— Requirements —
Write out all of the data without omission, exactly as shown.

— Provided material —
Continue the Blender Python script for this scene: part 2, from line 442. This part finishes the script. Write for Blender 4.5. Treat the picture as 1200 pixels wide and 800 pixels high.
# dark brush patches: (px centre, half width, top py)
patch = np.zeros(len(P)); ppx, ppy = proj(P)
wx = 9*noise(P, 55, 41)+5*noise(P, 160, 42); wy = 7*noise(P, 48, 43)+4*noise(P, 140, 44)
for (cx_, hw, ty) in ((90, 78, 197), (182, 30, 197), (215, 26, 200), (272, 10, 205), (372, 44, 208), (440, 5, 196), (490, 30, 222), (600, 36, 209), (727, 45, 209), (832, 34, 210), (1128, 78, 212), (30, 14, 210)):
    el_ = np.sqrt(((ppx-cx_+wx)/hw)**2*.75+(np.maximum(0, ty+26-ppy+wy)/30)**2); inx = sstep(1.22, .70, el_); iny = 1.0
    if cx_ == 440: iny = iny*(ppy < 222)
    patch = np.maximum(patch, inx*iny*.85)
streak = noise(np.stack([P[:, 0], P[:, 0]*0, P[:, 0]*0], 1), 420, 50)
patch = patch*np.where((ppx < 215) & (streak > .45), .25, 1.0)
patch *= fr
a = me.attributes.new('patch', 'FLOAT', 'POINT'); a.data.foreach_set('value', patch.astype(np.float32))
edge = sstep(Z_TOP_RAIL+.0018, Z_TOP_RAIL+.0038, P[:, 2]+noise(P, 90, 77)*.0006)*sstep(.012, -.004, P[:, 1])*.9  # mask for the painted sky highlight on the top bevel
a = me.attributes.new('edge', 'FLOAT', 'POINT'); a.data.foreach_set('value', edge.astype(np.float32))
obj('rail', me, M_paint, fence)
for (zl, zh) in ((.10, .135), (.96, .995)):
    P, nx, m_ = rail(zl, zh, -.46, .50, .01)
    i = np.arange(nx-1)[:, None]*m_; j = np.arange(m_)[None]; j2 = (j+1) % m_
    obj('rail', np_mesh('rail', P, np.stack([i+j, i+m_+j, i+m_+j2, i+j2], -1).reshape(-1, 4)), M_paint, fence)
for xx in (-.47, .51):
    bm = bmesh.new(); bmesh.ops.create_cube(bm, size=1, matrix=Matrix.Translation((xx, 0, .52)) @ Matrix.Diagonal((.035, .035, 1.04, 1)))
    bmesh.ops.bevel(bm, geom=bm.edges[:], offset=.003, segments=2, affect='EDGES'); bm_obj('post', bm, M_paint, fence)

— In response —
Continue the Blender Python script for this scene: part 2, from line 442. This part finishes the script. Write for Blender 4.5. Treat the picture as 1200 pixels wide and 800 pixels high.
# dark brush patches: (px centre, half width, top py)
patch = np.zeros(len(P)); ppx, ppy = proj(P)
wx = 9*noise(P, 55, 41)+5*noise(P, 160, 42); wy = 7*noise(P, 48, 43)+4*noise(P, 140, 44)
for (cx_, hw, ty) in ((90, 78, 197), (182, 30, 197), (215, 26, 200), (272, 10, 205), (372, 44, 208), (440, 5, 196), (490, 30, 222), (600, 36, 209), (727, 45, 209), (832, 34, 210), (1128, 78, 212), (30, 14, 210)):
    el_ = np.sqrt(((ppx-cx_+wx)/hw)**2*.75+(np.maximum(0, ty+26-ppy+wy)/30)**2); inx = sstep(1.22, .70, el_); iny = 1.0
    if cx_ == 440: iny = iny*(ppy < 222)
    patch = np.maximum(patch, inx*iny*.85)
streak = noise(np.stack([P[:, 0], P[:, 0]*0, P[:, 0]*0], 1), 420, 50)
patch = patch*np.where((ppx < 215) & (streak > .45), .25, 1.0)
patch *= fr
a = me.attributes.new('patch', 'FLOAT', 'POINT'); a.data.foreach_set('value', patch.astype(np.float32))
edge = sstep(Z_TOP_RAIL+.0018, Z_TOP_RAIL+.0038, P[:, 2]+noise(P, 90, 77)*.0006)*sstep(.012, -.004, P[:, 1])*.9  # mask for the painted sky highlight on the top bevel
a = me.attributes.new('edge', 'FLOAT', 'POINT'); a.data.foreach_set('value', edge.astype(np.float32))
obj('rail', me, M_paint, fence)
for (zl, zh) in ((.10, .135), (.96, .995)):
    P, nx, m_ = rail(zl, zh, -.46, .50, .01)
    i = np.arange(nx-1)[:, None]*m_; j = np.arange(m_)[None]; j2 = (j+1) % m_
    obj('rail', np_mesh('rail', P, np.stack([i+j, i+m_+j, i+m_+j2, i+j2], -1).reshape(-1, 4)), M_paint, fence)
for xx in (-.47, .51):
    bm = bmesh.new(); bmesh.ops.create_cube(bm, size=1, matrix=Matrix.Translation((xx, 0, .52)) @ Matrix.Diagonal((.035, .035, 1.04, 1)))
    bmesh.ops.bevel(bm, geom=bm.edges[:], offset=.003, segments=2, affect='EDGES'); bm_obj('post', bm, M_paint, fence)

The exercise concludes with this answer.